## To be done
Write out the material exactly. Do not include the pictures.

## Source excerpt
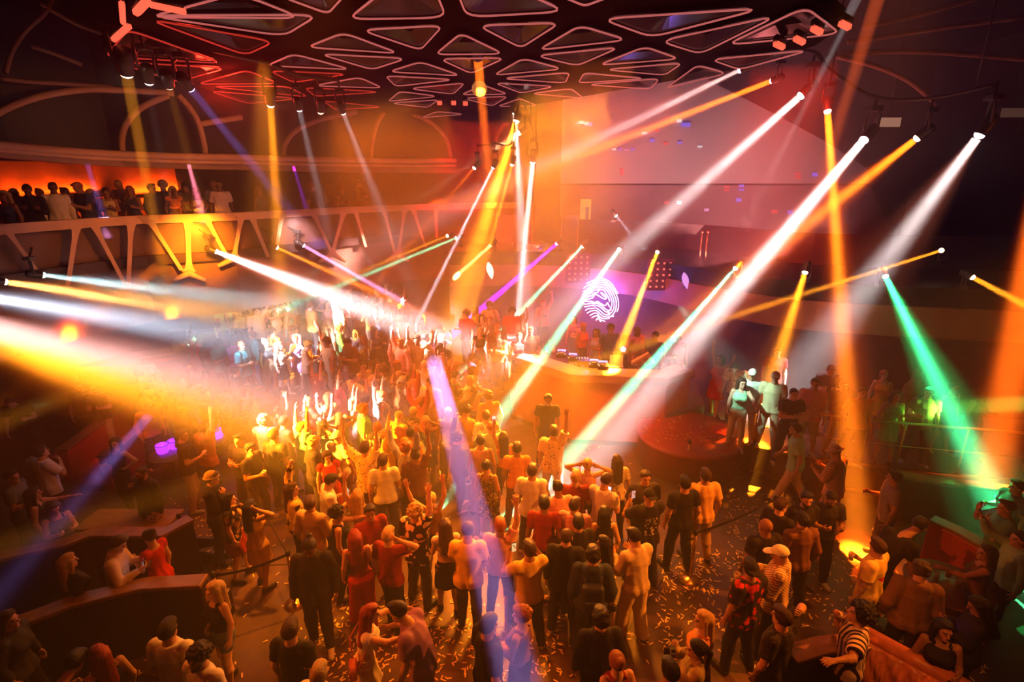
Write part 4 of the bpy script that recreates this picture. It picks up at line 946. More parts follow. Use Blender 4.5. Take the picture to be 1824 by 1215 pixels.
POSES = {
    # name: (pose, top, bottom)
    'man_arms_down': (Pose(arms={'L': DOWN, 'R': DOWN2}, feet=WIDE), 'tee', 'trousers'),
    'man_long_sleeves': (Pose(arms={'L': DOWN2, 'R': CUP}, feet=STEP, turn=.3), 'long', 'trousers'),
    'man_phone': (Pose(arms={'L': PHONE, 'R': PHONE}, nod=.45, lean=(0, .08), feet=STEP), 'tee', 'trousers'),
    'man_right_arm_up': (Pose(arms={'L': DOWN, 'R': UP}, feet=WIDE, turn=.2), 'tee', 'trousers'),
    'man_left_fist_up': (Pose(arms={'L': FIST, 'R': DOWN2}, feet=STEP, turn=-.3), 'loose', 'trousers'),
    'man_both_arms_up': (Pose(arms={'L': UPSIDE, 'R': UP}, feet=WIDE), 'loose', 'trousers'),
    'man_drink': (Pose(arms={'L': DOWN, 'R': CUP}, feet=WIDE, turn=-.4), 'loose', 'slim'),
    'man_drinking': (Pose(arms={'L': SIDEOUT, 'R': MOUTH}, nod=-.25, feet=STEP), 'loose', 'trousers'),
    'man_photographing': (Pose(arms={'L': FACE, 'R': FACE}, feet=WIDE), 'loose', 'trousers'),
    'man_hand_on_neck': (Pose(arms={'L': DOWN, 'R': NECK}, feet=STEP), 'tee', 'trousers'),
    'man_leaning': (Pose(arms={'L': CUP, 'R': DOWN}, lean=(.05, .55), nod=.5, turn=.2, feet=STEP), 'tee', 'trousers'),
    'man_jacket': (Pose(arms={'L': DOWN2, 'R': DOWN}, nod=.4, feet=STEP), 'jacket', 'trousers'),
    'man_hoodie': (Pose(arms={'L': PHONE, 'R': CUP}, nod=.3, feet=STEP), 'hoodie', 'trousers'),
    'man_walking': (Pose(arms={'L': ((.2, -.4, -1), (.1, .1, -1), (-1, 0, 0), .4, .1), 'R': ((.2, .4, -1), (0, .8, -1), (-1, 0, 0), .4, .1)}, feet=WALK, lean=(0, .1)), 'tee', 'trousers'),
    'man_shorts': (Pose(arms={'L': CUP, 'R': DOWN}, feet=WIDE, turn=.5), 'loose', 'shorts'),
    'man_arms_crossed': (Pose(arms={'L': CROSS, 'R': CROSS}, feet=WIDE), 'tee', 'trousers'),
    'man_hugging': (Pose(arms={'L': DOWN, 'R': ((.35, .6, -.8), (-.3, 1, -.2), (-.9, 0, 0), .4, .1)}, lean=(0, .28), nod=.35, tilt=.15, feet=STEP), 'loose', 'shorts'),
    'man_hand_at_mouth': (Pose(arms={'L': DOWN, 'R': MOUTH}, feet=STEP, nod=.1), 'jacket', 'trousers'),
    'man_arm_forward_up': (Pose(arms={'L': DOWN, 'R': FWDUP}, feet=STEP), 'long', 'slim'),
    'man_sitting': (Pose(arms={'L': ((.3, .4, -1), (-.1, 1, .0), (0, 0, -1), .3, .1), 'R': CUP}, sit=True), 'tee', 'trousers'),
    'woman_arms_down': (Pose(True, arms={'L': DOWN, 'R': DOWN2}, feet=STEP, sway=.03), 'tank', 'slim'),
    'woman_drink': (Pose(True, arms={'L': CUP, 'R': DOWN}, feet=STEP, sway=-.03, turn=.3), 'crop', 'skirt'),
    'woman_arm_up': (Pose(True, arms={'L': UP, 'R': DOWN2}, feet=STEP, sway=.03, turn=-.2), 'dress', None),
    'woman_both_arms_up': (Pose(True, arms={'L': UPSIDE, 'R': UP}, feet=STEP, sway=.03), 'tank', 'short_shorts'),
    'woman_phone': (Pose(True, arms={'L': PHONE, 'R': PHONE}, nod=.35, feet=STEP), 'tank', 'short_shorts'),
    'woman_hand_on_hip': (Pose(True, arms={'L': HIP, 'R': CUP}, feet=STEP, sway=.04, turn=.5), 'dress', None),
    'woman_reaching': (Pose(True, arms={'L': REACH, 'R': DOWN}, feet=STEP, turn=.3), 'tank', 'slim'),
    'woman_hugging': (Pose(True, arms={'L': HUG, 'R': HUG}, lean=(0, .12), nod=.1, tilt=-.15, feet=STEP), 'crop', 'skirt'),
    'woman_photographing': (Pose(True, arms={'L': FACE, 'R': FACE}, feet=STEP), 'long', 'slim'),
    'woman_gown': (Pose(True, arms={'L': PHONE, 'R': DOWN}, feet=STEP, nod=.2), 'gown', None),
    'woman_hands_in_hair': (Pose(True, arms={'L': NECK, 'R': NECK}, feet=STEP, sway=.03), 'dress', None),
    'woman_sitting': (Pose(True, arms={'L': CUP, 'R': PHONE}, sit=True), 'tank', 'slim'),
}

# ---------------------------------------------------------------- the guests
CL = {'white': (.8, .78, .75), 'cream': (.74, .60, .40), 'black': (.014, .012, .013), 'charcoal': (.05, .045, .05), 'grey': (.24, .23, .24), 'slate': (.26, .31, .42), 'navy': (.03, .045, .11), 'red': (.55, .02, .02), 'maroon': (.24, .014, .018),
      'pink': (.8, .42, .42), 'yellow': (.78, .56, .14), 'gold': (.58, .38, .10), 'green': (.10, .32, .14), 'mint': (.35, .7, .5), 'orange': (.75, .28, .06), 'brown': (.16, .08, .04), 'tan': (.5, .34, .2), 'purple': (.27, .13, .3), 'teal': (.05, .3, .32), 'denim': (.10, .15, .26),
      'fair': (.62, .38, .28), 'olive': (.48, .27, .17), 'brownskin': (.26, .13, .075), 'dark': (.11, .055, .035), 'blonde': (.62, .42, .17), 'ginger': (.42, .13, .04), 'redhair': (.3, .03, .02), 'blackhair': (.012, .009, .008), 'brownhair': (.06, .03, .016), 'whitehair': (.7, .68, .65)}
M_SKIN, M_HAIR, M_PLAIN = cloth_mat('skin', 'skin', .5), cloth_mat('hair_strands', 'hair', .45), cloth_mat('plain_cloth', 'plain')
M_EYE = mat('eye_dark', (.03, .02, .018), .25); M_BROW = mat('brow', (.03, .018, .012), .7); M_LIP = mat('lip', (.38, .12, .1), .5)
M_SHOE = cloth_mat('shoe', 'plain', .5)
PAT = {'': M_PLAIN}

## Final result
Write part 4 of the bpy script that recreates this picture. It picks up at line 946. More parts follow. Use Blender 4.5. Take the picture to be 1824 by 1215 pixels.
POSES = {
    # name: (pose, top, bottom)
    'man_arms_down': (Pose(arms={'L': DOWN, 'R': DOWN2}, feet=WIDE), 'tee', 'trousers'),
    'man_long_sleeves': (Pose(arms={'L': DOWN2, 'R': CUP}, feet=STEP, turn=.3), 'long', 'trousers'),
    'man_phone': (Pose(arms={'L': PHONE, 'R': PHONE}, nod=.45, lean=(0, .08), feet=STEP), 'tee', 'trousers'),
    'man_right_arm_up': (Pose(arms={'L': DOWN, 'R': UP}, feet=WIDE, turn=.2), 'tee', 'trousers'),
    'man_left_fist_up': (Pose(arms={'L': FIST, 'R': DOWN2}, feet=STEP, turn=-.3), 'loose', 'trousers'),
    'man_both_arms_up': (Pose(arms={'L': UPSIDE, 'R': UP}, feet=WIDE), 'loose', 'trousers'),
    'man_drink': (Pose(arms={'L': DOWN, 'R': CUP}, feet=WIDE, turn=-.4), 'loose', 'slim'),
    'man_drinking': (Pose(arms={'L': SIDEOUT, 'R': MOUTH}, nod=-.25, feet=STEP), 'loose', 'trousers'),
    'man_photographing': (Pose(arms={'L': FACE, 'R': FACE}, feet=WIDE), 'loose', 'trousers'),
    'man_hand_on_neck': (Pose(arms={'L': DOWN, 'R': NECK}, feet=STEP), 'tee', 'trousers'),
    'man_leaning': (Pose(arms={'L': CUP, 'R': DOWN}, lean=(.05, .55), nod=.5, turn=.2, feet=STEP), 'tee', 'trousers'),
    'man_jacket': (Pose(arms={'L': DOWN2, 'R': DOWN}, nod=.4, feet=STEP), 'jacket', 'trousers'),
    'man_hoodie': (Pose(arms={'L': PHONE, 'R': CUP}, nod=.3, feet=STEP), 'hoodie', 'trousers'),
    'man_walking': (Pose(arms={'L': ((.2, -.4, -1), (.1, .1, -1), (-1, 0, 0), .4, .1), 'R': ((.2, .4, -1), (0, .8, -1), (-1, 0, 0), .4, .1)}, feet=WALK, lean=(0, .1)), 'tee', 'trousers'),
    'man_shorts': (Pose(arms={'L': CUP, 'R': DOWN}, feet=WIDE, turn=.5), 'loose', 'shorts'),
    'man_arms_crossed': (Pose(arms={'L': CROSS, 'R': CROSS}, feet=WIDE), 'tee', 'trousers'),
    'man_hugging': (Pose(arms={'L': DOWN, 'R': ((.35, .6, -.8), (-.3, 1, -.2), (-.9, 0, 0), .4, .1)}, lean=(0, .28), nod=.35, tilt=.15, feet=STEP), 'loose', 'shorts'),
    'man_hand_at_mouth': (Pose(arms={'L': DOWN, 'R': MOUTH}, feet=STEP, nod=.1), 'jacket', 'trousers'),
    'man_arm_forward_up': (Pose(arms={'L': DOWN, 'R': FWDUP}, feet=STEP), 'long', 'slim'),
    'man_sitting': (Pose(arms={'L': ((.3, .4, -1), (-.1, 1, .0), (0, 0, -1), .3, .1), 'R': CUP}, sit=True), 'tee', 'trousers'),
    'woman_arms_down': (Pose(True, arms={'L': DOWN, 'R': DOWN2}, feet=STEP, sway=.03), 'tank', 'slim'),
    'woman_drink': (Pose(True, arms={'L': CUP, 'R': DOWN}, feet=STEP, sway=-.03, turn=.3), 'crop', 'skirt'),
    'woman_arm_up': (Pose(True, arms={'L': UP, 'R': DOWN2}, feet=STEP, sway=.03, turn=-.2), 'dress', None),
    'woman_both_arms_up': (Pose(True, arms={'L': UPSIDE, 'R': UP}, feet=STEP, sway=.03), 'tank', 'short_shorts'),
    'woman_phone': (Pose(True, arms={'L': PHONE, 'R': PHONE}, nod=.35, feet=STEP), 'tank', 'short_shorts'),
    'woman_hand_on_hip': (Pose(True, arms={'L': HIP, 'R': CUP}, feet=STEP, sway=.04, turn=.5), 'dress', None),
    'woman_reaching': (Pose(True, arms={'L': REACH, 'R': DOWN}, feet=STEP, turn=.3), 'tank', 'slim'),
    'woman_hugging': (Pose(True, arms={'L': HUG, 'R': HUG}, lean=(0, .12), nod=.1, tilt=-.15, feet=STEP), 'crop', 'skirt'),
    'woman_photographing': (Pose(True, arms={'L': FACE, 'R': FACE}, feet=STEP), 'long', 'slim'),
    'woman_gown': (Pose(True, arms={'L': PHONE, 'R': DOWN}, feet=STEP, nod=.2), 'gown', None),
    'woman_hands_in_hair': (Pose(True, arms={'L': NECK, 'R': NECK}, feet=STEP, sway=.03), 'dress', None),
    'woman_sitting': (Pose(True, arms={'L': CUP, 'R': PHONE}, sit=True), 'tank', 'slim'),
}

# ---------------------------------------------------------------- the guests
CL = {'white': (.8, .78, .75), 'cream': (.74, .60, .40), 'black': (.014, .012, .013), 'charcoal': (.05, .045, .05), 'grey': (.24, .23, .24), 'slate': (.26, .31, .42), 'navy': (.03, .045, .11), 'red': (.55, .02, .02), 'maroon': (.24, .014, .018),
      'pink': (.8, .42, .42), 'yellow': (.78, .56, .14), 'gold': (.58, .38, .10), 'green': (.10, .32, .14), 'mint': (.35, .7, .5), 'orange': (.75, .28, .06), 'brown': (.16, .08, .04), 'tan': (.5, .34, .2), 'purple': (.27, .13, .3), 'teal': (.05, .3, .32), 'denim': (.10, .15, .26),
      'fair': (.62, .38, .28), 'olive': (.48, .27, .17), 'brownskin': (.26, .13, .075), 'dark': (.11, .055, .035), 'blonde': (.62, .42, .17), 'ginger': (.42, .13, .04), 'redhair': (.3, .03, .02), 'blackhair': (.012, .009, .008), 'brownhair': (.06, .03, .016), 'whitehair': (.7, .68, .65)}
M_SKIN, M_HAIR, M_PLAIN = cloth_mat('skin', 'skin', .5), cloth_mat('hair_strands', 'hair', .45), cloth_mat('plain_cloth', 'plain')
M_EYE = mat('eye_dark', (.03, .02, .018), .25); M_BROW = mat('brow', (.03, .018, .012), .7); M_LIP = mat('lip', (.38, .12, .1), .5)
M_SHOE = cloth_mat('shoe', 'plain', .5)
PAT = {'': M_PLAIN}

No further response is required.